Ich selber habe einen Kompromiss gefunden. Ich verschicke gedruckte Weihnachtskarten, denen ich immer einige handschriftliche Zeilen für den speziellen Empfänger meines Grußes hinzufüge. Ich hoffe einfach dabei, dass diese Zeilen mit ebenso gutem Gefühl und weihnachtlicher Freude gelesen werden, mit denen ich sie versende.

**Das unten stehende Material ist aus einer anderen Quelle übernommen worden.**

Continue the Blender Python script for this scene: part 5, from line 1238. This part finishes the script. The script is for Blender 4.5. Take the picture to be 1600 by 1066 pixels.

Wir bekommen auch Weihnachtsgrüße, die so anrührend und schön sind, dass wir sie im Weihnachtszimmer bei uns aufhängen. Sie begleiten uns durch die ganze Weihnachtszeit. Dazu gehören die Bilder glücklicher Familien inmitten ihrer blühenden Kinder- und Enkelschar. Weihnachten ist doch das Fest der Geburt und der Erneuerung des Lebens. Einen besonders netten Gruß mit viel Humor haben wir von einer befreundeten Familie erhalten. Auf dem Familienbild steht der Vater als Weihnachtsmann verkleidet vor seiner Frau und den beiden Kindern, daneben der Hund. Er fragt die Kinder: „Könnt ihr denn ein Gedicht aufsagen?“ „Wir können dir eins runterladen“, antworten seine Lieben fröhlich – und der Hund wedelt dazu mit dem Schwanz. Da ist es wieder, das unweihnachtliche Internet…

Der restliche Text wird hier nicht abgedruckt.